Objective
Word for word, print each line of the listing below; pictures stay out.

Source excerpt

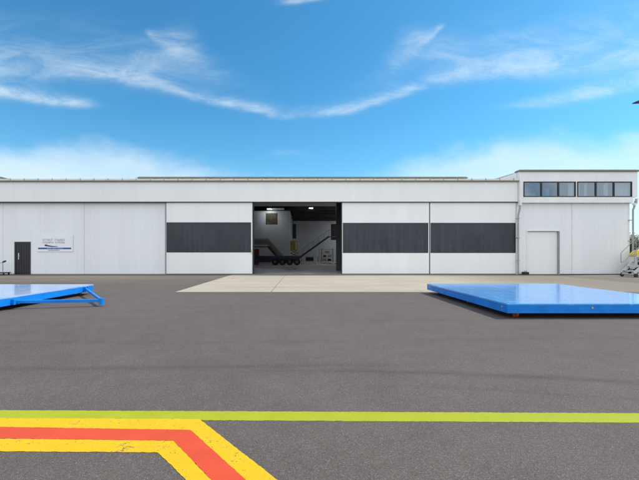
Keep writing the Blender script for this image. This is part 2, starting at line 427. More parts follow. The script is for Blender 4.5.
# the wisps stand in front, the cumulus behind is added, unseen, as white fill light
front = nt.ramp(sp.outputs[1], -.02, .05)
tot = nt.m('MAXIMUM', nt.m('MULTIPLY', tot, front), fill_cloud)
tot = nt.m('MULTIPLY', tot, nt.ramp(sp.outputs[2], -.01, .03))
hsv = nt.node('ShaderNodeHueSaturation'); hsv.inputs['Saturation'].default_value = 1.1; nt.put(hsv.inputs['Color'], sky.outputs[0])
tint = nt.mix(1.0, hsv.outputs[0], (.42,1.02,1.11,1), 'MULTIPLY')
veil = nt.m('MULTIPLY', nt.m('POWER', nt.m('SUBTRACT', 1.0, nt.m('MAXIMUM', sp.outputs[2], 0.0)), 9.0), .55)
skyc = nt.mix(veil, tint, (6.6,6.7,6.6,1))
skyc = nt.mix(nt.m('MULTIPLY', tot, .68), skyc, nt.mix(front, (12.2,11.8,11.2,1), (6.0,6.6,6.8,1)))
nt.put(bg.inputs['Color'], skyc); bg.inputs['Strength'].default_value = .12

vs = S.view_settings
vs.view_transform = 'Standard'; vs.look = 'None'; vs.gamma = 1; vs.use_curve_mapping = False; vs.exposure = .42
S.cycles.use_denoising = True
S.cycles.max_bounces = 8

# ------------------------------------------------------------------ ground
g = MB(); g.poly([(-1500,-300,0),(1500,-300,0),(1500,2500,0),(-1500,2500,0)])
struct(g.build('ground', M['asphalt']))
FX0, FX1 = -34.0, wx(517)            # hangar ends
# concrete apron in bays with open joints
ap = MB()
xs = [-5.12, -1.30, 4.7, 9.0, 12.6, 17.0]
for i, (a, b) in enumerate(zip(xs, xs[1:])):
    e0 = .012; e1 = .022 if i == 0 else .004
    ap.poly([(a+(.004 if i else 0), 14.3, .004), (b-e1, 14.3, .004), (b-e1, D-.32, .004), (a+(.004 if i else 0), D-.32, .004)])
struct(ap.build('apron', M['concrete']))
# painted lines, with slightly ragged edges
def strip(name, pts_a, pts_b, z, m, jit=.004):
    s = MB(); A = []; B = []
    for (P, Q, out) in ((pts_a, None, A), (pts_b, None, B)):
        for (p, q) in zip(P, P[1:]):
            n = max(2, int(math.dist(p, q)/.03))
            for k in range(n):
                t = k/n; out.append((p[0]+(q[0]-p[0])*t + rnd.uniform(-jit,jit)*.5, p[1]+(q[1]-p[1])*t + rnd.uniform(-jit,jit), z))
        out.append((P[-1][0], P[-1][1], z))
    s.poly(A + B[::-1])
    o = s.build(name, m); return struct(o)
def ext(p, q, t): return (p[0]+(q[0]-p[0])*t, p[1]+(q[1]-p[1])*t)
gl_, gr_ = gnd(0,410.3), gnd(639,413.3); hl_, hr_ = gnd(0,419.2), gnd(639,422.8)
strip('green_line', [ext(gl_,gr_,-1.0), ext(gl_,gr_,2.0)], [ext(hl_,hr_,-1.0), ext(hl_,hr_,2.0)], .002, M['p_green'])
def band(y0, yc, c, e):               # left end, corner, point further down the diagonal
    l, k, d = gnd(0, y0), gnd(*c), gnd(*e)
    return [ext(k, l, 1.8), k, ext(k, d, 1.9)]
o1 = band(418.2, 0, (199.5,419.2), (277,480)); o2 = band(427.2, 0, (190.6,430.2), (245.5,480))
o3 = band(438.8, 0, (173.5,441.0), (211,480));   o4 = band(451.5, 0, (158,452.6), (186,480))
strip('yellow_line', o1, o2, .003, M['p_yellow'])
strip('red_line', o2, o3, .004, M['p_red'], .003)
strip('yellow_line', o3, o4, .003, M['p_yellow'])
fl = MB(); fl.poly([(FX0+.1, D+.16, .006), (FX1-.1, D+.16, .006), (FX1-.1, 65.9, .006), (FX0+.1, 65.9, .006)])
struct(fl.build('hangar_floor', M['floor']))
# far hills
hm = MB(); N = 90
for (yy, base, amp, ph) in ((1400, 26, 22, .7),):
    P = []
    for i in range(N+1):
        x = -1500 + 3000*i/N
        z = base + amp*(math.sin(x*.004+ph)+.5*math.sin(x*.011+2*ph)+.3*math.sin(x*.027))
        P.append((x, max(6, z)))
    for (a, b) in zip(P, P[1:]):
        hm.poly([(a[0],yy,-.5),(b[0],yy,-.5),(b[0],yy+250,b[1]),(a[0],yy+250,a[1])])
        hm.poly([(a[0],yy+250,a[1]),(b[0],yy+250,b[1]),(b[0],yy+700,-.5),(a[0],yy+700,-.5)])
struct(hm.build('hills', mat('hill_scrub', (.16,.17,.17), .9, .2, .02)))

# ------------------------------------------------------------------ the hangar
hg = thing('hangar_building', 'long low white hangar with dark strip windows and an open doorway', 'hangar', (0, D, 0))
Zt, Zb = wz(182.2), wz(202.2)         # fascia top, bottom
OX0, OX1 = wx(253.5), wx(341.5)       # opening
ZT = Zb + .02
# fascia boxed out .28 m
fs = MB(); x = FX0
joints = [FX0, -27.5, -20.8, -14.4, -7.9, -1.5, 4.9, 10.6, wx(515.6)]
for a, b in zip(joints, joints[1:]):
    fs.box(a+.0015, b-.0015, D-.28, D+.10, Zb, Zt)
fas = fs.build('fascia', M['fascia'], hg)
dk = MB(); dk.box(FX0, wx(515.6), D-.275, D+.05, Zb-.05, Zb-.004)
dk.build('door_track', M['darkmetal'], fas)
gu = MB(); gu.box(FX0, wx(516.2), D-.40, D-.285, Zt-.03, Zt+.02); gu.box(FX0, wx(516.2), D-.40, D+.30, Zt+.022, Zt+.05)
gut = gu.build('gutter', M['capping'], hg)
ct = MB(); 
x = FX0
while x < wx(515): 
    ct.box(x+.01, min(x+.99, wx(516)), D-.34, D+.25, Zt+.053, Zt+.17); x += 1.0
ct.build('roof_edge', M['cream'], hg)
br = MB(); x = FX0
while x < wx(515):
    br.box(x-.02, x+.02, D-.36, D-.30, Zt+.053, Zt+.21); x += 1.0
build_each(br, 'gutter_bracket', M['greymetal'], gut)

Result
Keep writing the Blender script for this image. This is part 2, starting at line 427. More parts follow. The script is for Blender 4.5.
# the wisps stand in front, the cumulus behind is added, unseen, as white fill light
front = nt.ramp(sp.outputs[1], -.02, .05)
tot = nt.m('MAXIMUM', nt.m('MULTIPLY', tot, front), fill_cloud)
tot = nt.m('MULTIPLY', tot, nt.ramp(sp.outputs[2], -.01, .03))
hsv = nt.node('ShaderNodeHueSaturation'); hsv.inputs['Saturation'].default_value = 1.1; nt.put(hsv.inputs['Color'], sky.outputs[0])
tint = nt.mix(1.0, hsv.outputs[0], (.42,1.02,1.11,1), 'MULTIPLY')
veil = nt.m('MULTIPLY', nt.m('POWER', nt.m('SUBTRACT', 1.0, nt.m('MAXIMUM', sp.outputs[2], 0.0)), 9.0), .55)
skyc = nt.mix(veil, tint, (6.6,6.7,6.6,1))
skyc = nt.mix(nt.m('MULTIPLY', tot, .68), skyc, nt.mix(front, (12.2,11.8,11.2,1), (6.0,6.6,6.8,1)))
nt.put(bg.inputs['Color'], skyc); bg.inputs['Strength'].default_value = .12

vs = S.view_settings
vs.view_transform = 'Standard'; vs.look = 'None'; vs.gamma = 1; vs.use_curve_mapping = False; vs.exposure = .42
S.cycles.use_denoising = True
S.cycles.max_bounces = 8

# ------------------------------------------------------------------ ground
g = MB(); g.poly([(-1500,-300,0),(1500,-300,0),(1500,2500,0),(-1500,2500,0)])
struct(g.build('ground', M['asphalt']))
FX0, FX1 = -34.0, wx(517)            # hangar ends
# concrete apron in bays with open joints
ap = MB()
xs = [-5.12, -1.30, 4.7, 9.0, 12.6, 17.0]
for i, (a, b) in enumerate(zip(xs, xs[1:])):
    e0 = .012; e1 = .022 if i == 0 else .004
    ap.poly([(a+(.004 if i else 0), 14.3, .004), (b-e1, 14.3, .004), (b-e1, D-.32, .004), (a+(.004 if i else 0), D-.32, .004)])
struct(ap.build('apron', M['concrete']))
# painted lines, with slightly ragged edges
def strip(name, pts_a, pts_b, z, m, jit=.004):
    s = MB(); A = []; B = []
    for (P, Q, out) in ((pts_a, None, A), (pts_b, None, B)):
        for (p, q) in zip(P, P[1:]):
            n = max(2, int(math.dist(p, q)/.03))
            for k in range(n):
                t = k/n; out.append((p[0]+(q[0]-p[0])*t + rnd.uniform(-jit,jit)*.5, p[1]+(q[1]-p[1])*t + rnd.uniform(-jit,jit), z))
        out.append((P[-1][0], P[-1][1], z))
    s.poly(A + B[::-1])
    o = s.build(name, m); return struct(o)
def ext(p, q, t): return (p[0]+(q[0]-p[0])*t, p[1]+(q[1]-p[1])*t)
gl_, gr_ = gnd(0,410.3), gnd(639,413.3); hl_, hr_ = gnd(0,419.2), gnd(639,422.8)
strip('green_line', [ext(gl_,gr_,-1.0), ext(gl_,gr_,2.0)], [ext(hl_,hr_,-1.0), ext(hl_,hr_,2.0)], .002, M['p_green'])
def band(y0, yc, c, e):               # left end, corner, point further down the diagonal
    l, k, d = gnd(0, y0), gnd(*c), gnd(*e)
    return [ext(k, l, 1.8), k, ext(k, d, 1.9)]
o1 = band(418.2, 0, (199.5,419.2), (277,480)); o2 = band(427.2, 0, (190.6,430.2), (245.5,480))
o3 = band(438.8, 0, (173.5,441.0), (211,480));   o4 = band(451.5, 0, (158,452.6), (186,480))
strip('yellow_line', o1, o2, .003, M['p_yellow'])
strip('red_line', o2, o3, .004, M['p_red'], .003)
strip('yellow_line', o3, o4, .003, M['p_yellow'])
fl = MB(); fl.poly([(FX0+.1, D+.16, .006), (FX1-.1, D+.16, .006), (FX1-.1, 65.9, .006), (FX0+.1, 65.9, .006)])
struct(fl.build('hangar_floor', M['floor']))
# far hills
hm = MB(); N = 90
for (yy, base, amp, ph) in ((1400, 26, 22, .7),):
    P = []
    for i in range(N+1):
        x = -1500 + 3000*i/N
        z = base + amp*(math.sin(x*.004+ph)+.5*math.sin(x*.011+2*ph)+.3*math.sin(x*.027))
        P.append((x, max(6, z)))
    for (a, b) in zip(P, P[1:]):
        hm.poly([(a[0],yy,-.5),(b[0],yy,-.5),(b[0],yy+250,b[1]),(a[0],yy+250,a[1])])
        hm.poly([(a[0],yy+250,a[1]),(b[0],yy+250,b[1]),(b[0],yy+700,-.5),(a[0],yy+700,-.5)])
struct(hm.build('hills', mat('hill_scrub', (.16,.17,.17), .9, .2, .02)))

# ------------------------------------------------------------------ the hangar
hg = thing('hangar_building', 'long low white hangar with dark strip windows and an open doorway', 'hangar', (0, D, 0))
Zt, Zb = wz(182.2), wz(202.2)         # fascia top, bottom
OX0, OX1 = wx(253.5), wx(341.5)       # opening
ZT = Zb + .02
# fascia boxed out .28 m
fs = MB(); x = FX0
joints = [FX0, -27.5, -20.8, -14.4, -7.9, -1.5, 4.9, 10.6, wx(515.6)]
for a, b in zip(joints, joints[1:]):
    fs.box(a+.0015, b-.0015, D-.28, D+.10, Zb, Zt)
fas = fs.build('fascia', M['fascia'], hg)
dk = MB(); dk.box(FX0, wx(515.6), D-.275, D+.05, Zb-.05, Zb-.004)
dk.build('door_track', M['darkmetal'], fas)
gu = MB(); gu.box(FX0, wx(516.2), D-.40, D-.285, Zt-.03, Zt+.02); gu.box(FX0, wx(516.2), D-.40, D+.30, Zt+.022, Zt+.05)
gut = gu.build('gutter', M['capping'], hg)
ct = MB(); 
x = FX0
while x < wx(515): 
    ct.box(x+.01, min(x+.99, wx(516)), D-.34, D+.25, Zt+.053, Zt+.17); x += 1.0
ct.build('roof_edge', M['cream'], hg)
br = MB(); x = FX0
while x < wx(515):
    br.box(x-.02, x+.02, D-.36, D-.30, Zt+.053, Zt+.21); x += 1.0
build_each(br, 'gutter_bracket', M['greymetal'], gut)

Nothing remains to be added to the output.